**** DATA EXCERPT

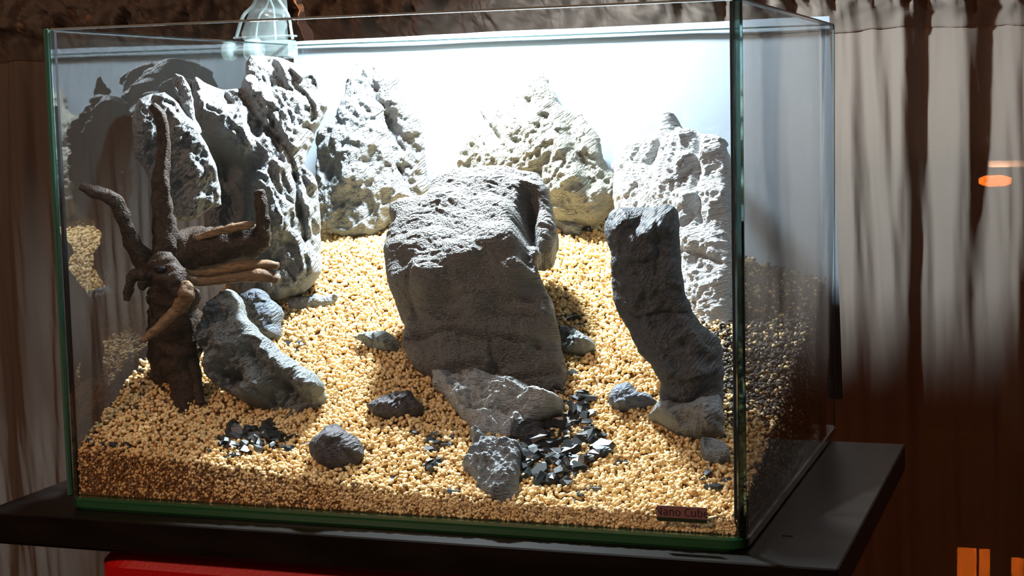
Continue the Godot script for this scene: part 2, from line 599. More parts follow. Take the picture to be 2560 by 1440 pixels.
func build_curtains() -> void:
	curtain("curtain", "brown curtain with a gathered heading at the left, ending behind the clear lamp arm", -0.95, -0.1062, [[-0.5311, -0.5552, 0.02, 0.02, -0.7], [-0.4373, -0.451, 0.024, 0.024, -0.7], [-0.3854, -0.4054, 0.02, 0.02, -0.7], [-0.3274, -0.3482, 0.018, 0.02, -0.7], [-0.2705, -0.2898, 0.02, 0.022, -0.7], [-0.2103, -0.2256, 0.02, 0.02, -0.7], [-0.1515, -0.1653, 0.02, 0.02, -0.7], [-0.62, -0.62, 0.02, 0.02, -0.7], [-0.72, -0.72, 0.02, 0.02, -0.7], [-0.82, -0.82, 0.02, 0.02, -0.7]], 3, M.cloth)
	curtain("curtain", "beige curtain with a gathered heading behind the tank's middle and right side", -0.0979, 1.45, [[0.4526, 0.4744, 0.01, 0.02, 0.05], [0.4803, 0.4822, 0.012, 0.028, -0.3], [0.5355, 0.5301, 0.017, 0.024, 0.14], [0.5854, 0.5677, 0.02, 0.026, -0.3], [0.4322, 0.4353, 0.012, 0.01, -0.3], [0.3534, 0.3513, 0.02, 0.02, -0.5], [0.2981, 0.2948, 0.014, 0.02, -0.5], [0.2415, 0.2369, 0.02, 0.02, -0.5], [0.1717, 0.1656, 0.016, 0.02, -0.5], [0.1039, 0.0962, 0.02, 0.02, -0.5], [0.0216, 0.012, 0.018, 0.02, -0.5], [-0.0419, -0.053, 0.02, 0.016, -0.5], [0.7, 0.7, 0.02, 0.02, -0.5], [0.78, 0.78, 0.02, 0.02, -0.5], [0.87, 0.87, 0.02, 0.02, -0.5], [0.96, 0.96, 0.02, 0.02, -0.5], [1.05, 1.05, 0.02, 0.02, -0.5], [1.15, 1.15, 0.02, 0.02, -0.5], [1.25, 1.25, 0.02, 0.02, -0.5]], 17, M.cloth_sheer)
	var r := thing("curtain_rod", "thin rod carrying the two curtains inside their gathered heading", "curtain rod", Vector3(0, SEAM + 0.085, -0.617))
	var rod := put("rod", lathe([[0.0, -1.2], [0.006, -1.2], [0.006, 1.3], [0.0, 1.3]]), M.white_paint, r)
	rod.rotation.z = -PI / 2

func build_board() -> void:
	var b := thing("shelf_board", "black wooden board with a satin top under the aquarium", "shelf", Vector3(0, -0.0212, 0))
	put("board_top", box(Vector3(-0.053, 0.0012, -0.333), Vector3(0.509, 0.0212, 0.0205), 0.0009), M.board, b)
	put("bottom_face", box(Vector3(-0.0515, 0.0, -0.331), Vector3(0.5075, 0.0012, 0.019), 0.0003), M.board_edge, b)
	var mk := put("scratch_mark", box(Vector3(0.4669, 0.0212, -0.0453), Vector3(0.4729, 0.0214, -0.0433), 0.0001), M.mark_dark, b, "small dark scratch")
	var red := thing("red_ottoman", "red upholstered ottoman with rounded corners under the black board", "ottoman", Vector3(0, FLOOR_Y, 0))
	var plan := round_plan(0.0202, 0.44, -0.33, 0.012, [0.03, 0.03, 0.03, 0.03])
	put("ottoman_body", slab_mesh(plan, 0.03, -0.0215 - FLOOR_Y, 0.012), M.red_leather, red)
	for x in [0.0202 + 0.05, 0.39]:
		for z in [-0.28, 0.012 - 0.05]:
			put("foot", box(Vector3(x - 0.02, 0, z - 0.02), Vector3(x + 0.02, 0.032, z + 0.02), 0.003), M.mark_dark, red)

# ------------------------------------------------------------------ the aquarium
func build_tank() -> void:
	var t := thing("aquarium", "clear glass aquarium with green edges standing on the black board", "aquarium")
	var g := 0.0055
	var by := 0.0085
	put("base_plate", slab_mesh(round_plan(0.0, W, -D, 0.0, [0.012, 0.012, 0.002, 0.002]), 0.0, by, 0.0018), M.glass_base, t, "thick green edged glass base plate")
	put("front_pane", pane(Vector3(g, by, -g), Vector3(W - g, H - 0.0012, 0.0), Vector3(0, 0, -1)), M.pane, t)
	put("back_pane", pane(Vector3(g, by, -D), Vector3(W - g, H - 0.0012, -D + g), Vector3(0, 0, 1)), M.pane, t)
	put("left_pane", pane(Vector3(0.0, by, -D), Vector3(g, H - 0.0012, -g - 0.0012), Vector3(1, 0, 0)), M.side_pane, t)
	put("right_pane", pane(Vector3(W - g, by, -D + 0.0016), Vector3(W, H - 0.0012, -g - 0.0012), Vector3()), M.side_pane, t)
	# polished rims
	put("front_rim", box(Vector3(g, H - 0.0012, -0.003), Vector3(W - g, H, 0.0), 0.0003), M.glass_rim, t)
	put("back_rim", box(Vector3(g, H - 0.0014, -D), Vector3(W - g, H - 0.0002, -D + 0.004), 0.0003), M.glass_edge, t)
	put("left_rim", box(Vector3(0.002, H - 0.0011, -D), Vector3(g, H, -g), 0.0003), M.glass_edge, t)
	put("right_rim", box(Vector3(W - g, H - 0.0014, -D), Vector3(W, H, -g), 0.0003), M.silicone, t)
	# green upright edges of the side panes in the front corners, each with its dark seam
	put("corner_edge", box(Vector3(W - g + 0.0002, by, -0.004), Vector3(W, H, 0.0), 0.0012), M.glass_edge, t, "green upright glass edge")
	put("corner_edge", box(Vector3(0.0, by, -0.004), Vector3(0.0034, H, 0.0), 0.0010), M.glass_edge_bright, t, "bright green upright glass edge")
	put("silicone_seam", box(Vector3(W - g - 0.0026, by, -0.0075), Vector3(W - g, H - 0.0014, -g), 0.0004), M.silicone, t)
	put("silicone_seam", box(Vector3(0.0034, by, -0.0075), Vector3(0.0056, H - 0.0014, -g + 0.0015), 0.0004), M.silicone, t)
	put("rear_edge", box(Vector3(W - 0.0012, by, -D), Vector3(W + 0.0002, H - 0.001, -D + 0.0015), 0.0003), M.glass_rim, t, "pale rear upright edge")
	put("silicone_seam", box(Vector3(g, by, -D + g), Vector3(g + 0.002, H - 0.004, -D + g + 0.002), 0.0004), M.glass_rim, t)
	# the maker's sticker low on the front pane
	var s := put("label_sticker", box(Vector3(0.4018, 0.0162, 0.0000), Vector3(0.4315, 0.0254, 0.0003), 0.0001), M.sticker, t, "small reddish sticker with dark lettering")
	put("green_stripe", box(Vector3(0.4018, 0.0162, 0.0003), Vector3(0.4315, 0.0184, 0.0004), 0.0001), M.sticker_stripe, s)
	var tm := TextMesh.new()
	tm.text = "Nano Cube"
	var f := SystemFont.new()
	f.font_names = PackedStringArray(["Droid Sans"])
	tm.font = f
	tm.font_size = 64
	tm.pixel_size = 0.0056 / 64.0
	tm.depth = 0.0001
	tm.horizontal_alignment = HORIZONTAL_ALIGNMENT_CENTER
	var l := put("lettering", tm, M.sticker_ink, s)
	l.position = Vector3(0.4166, 0.0219, 0.0004)

func build_paper() -> void:
	# a sheet of white paper stood behind the rear pane, a little askew and higher than the rim
	var c := [Vector3(0.0028, -0.0, -D - 0.0016), Vector3(0.4595, 0.0284, -0.3559), Vector3(0.4500, 0.3210, -0.3559), Vector3(0.0032, 0.3177, -0.3559)]
	var nx := 40
	var ny := 24
	var v := PackedVector3Array()
	var idx := PackedInt32Array()
	for side in 2:
		for j in ny + 1:
			for i in nx + 1:
				var a := float(i) / nx
				var b := float(j) / ny
				var p: Vector3 = (c[0] as Vector3).lerp(c[1], a).lerp((c[3] as Vector3).lerp(c[2], a), b)
				p.z -= 0.0008 * (1.0 + soft.get_noise_2d(a * 3.0, b * 2.0)) + side * 0.0003
				p.y += 0.0008 * soft.get_noise_2d(a * 4.0, 3.0) * b
				v.append(p)
	var row := nx + 1
	var back := row * (ny + 1)
	for j in ny:
		for i in nx:
			var a := j * row + i
			idx.append_array([a, a + row, a + 1, a + 1, a + row, a + row + 1])
			a += back
			idx.append_array([a, a + 1, a + row, a + 1, a + row + 1, a + row])
	var o := put("backing_paper", smooth_mesh(v, idx), M.paper)
	tag(o, "white paper sheet standing behind the aquarium's rear pane as a backdrop", "paper sheet")

func grain_mesh(seed_: int, stretch: float, n := 7) -> ArrayMesh:
	# a lumpy little nodule, unit size
	var r := RandomNumberGenerator.new()
	r.seed = seed_
	var v := PackedVector3Array()
	var idx := PackedInt32Array()
	var seg := n + 1
	var lobes := []
	for k in 4:
		lobes.append([Vector3(r.randf_range(-1, 1), r.randf_range(-1, 1), r.randf_range(-1, 1)).normalized(), r.randf_range(0.15, 0.45)])
	for j in n + 1:
		for i in seg:
			var th := PI * j / n
			var ph := TAU * i / seg
			var d := Vector3(sin(th) * cos(ph), cos(th), sin(th) * sin(ph))
			var rad := 0.72
			for l in lobes:
				rad += l[1] * pow(maxf(0.0, d.dot(l[0])), 3.0)
			v.append(Vector3(d.x * rad * stretch, d.y * rad * 0.85, d.z * rad))
	for j in n:
		for i in seg:
			var a := j * seg + i
			var b := j * seg + (i + 1) % seg
			idx.append_array([a, b, b + seg, a, b + seg, a + seg])
	return orient(v, idx)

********

**STATED PROBLEM**. Repeat, with no pictures, each line from the beginning of the data through the line containing "rod.rotation.z = -PI / 2", inclusive.

**TASK RESULT**.
Continue the Godot script for this scene: part 2, from line 599. More parts follow. Take the picture to be 2560 by 1440 pixels.
func build_curtains() -> void:
	curtain("curtain", "brown curtain with a gathered heading at the left, ending behind the clear lamp arm", -0.95, -0.1062, [[-0.5311, -0.5552, 0.02, 0.02, -0.7], [-0.4373, -0.451, 0.024, 0.024, -0.7], [-0.3854, -0.4054, 0.02, 0.02, -0.7], [-0.3274, -0.3482, 0.018, 0.02, -0.7], [-0.2705, -0.2898, 0.02, 0.022, -0.7], [-0.2103, -0.2256, 0.02, 0.02, -0.7], [-0.1515, -0.1653, 0.02, 0.02, -0.7], [-0.62, -0.62, 0.02, 0.02, -0.7], [-0.72, -0.72, 0.02, 0.02, -0.7], [-0.82, -0.82, 0.02, 0.02, -0.7]], 3, M.cloth)
	curtain("curtain", "beige curtain with a gathered heading behind the tank's middle and right side", -0.0979, 1.45, [[0.4526, 0.4744, 0.01, 0.02, 0.05], [0.4803, 0.4822, 0.012, 0.028, -0.3], [0.5355, 0.5301, 0.017, 0.024, 0.14], [0.5854, 0.5677, 0.02, 0.026, -0.3], [0.4322, 0.4353, 0.012, 0.01, -0.3], [0.3534, 0.3513, 0.02, 0.02, -0.5], [0.2981, 0.2948, 0.014, 0.02, -0.5], [0.2415, 0.2369, 0.02, 0.02, -0.5], [0.1717, 0.1656, 0.016, 0.02, -0.5], [0.1039, 0.0962, 0.02, 0.02, -0.5], [0.0216, 0.012, 0.018, 0.02, -0.5], [-0.0419, -0.053, 0.02, 0.016, -0.5], [0.7, 0.7, 0.02, 0.02, -0.5], [0.78, 0.78, 0.02, 0.02, -0.5], [0.87, 0.87, 0.02, 0.02, -0.5], [0.96, 0.96, 0.02, 0.02, -0.5], [1.05, 1.05, 0.02, 0.02, -0.5], [1.15, 1.15, 0.02, 0.02, -0.5], [1.25, 1.25, 0.02, 0.02, -0.5]], 17, M.cloth_sheer)
	var r := thing("curtain_rod", "thin rod carrying the two curtains inside their gathered heading", "curtain rod", Vector3(0, SEAM + 0.085, -0.617))
	var rod := put("rod", lathe([[0.0, -1.2], [0.006, -1.2], [0.006, 1.3], [0.0, 1.3]]), M.white_paint, r)
	rod.rotation.z = -PI / 2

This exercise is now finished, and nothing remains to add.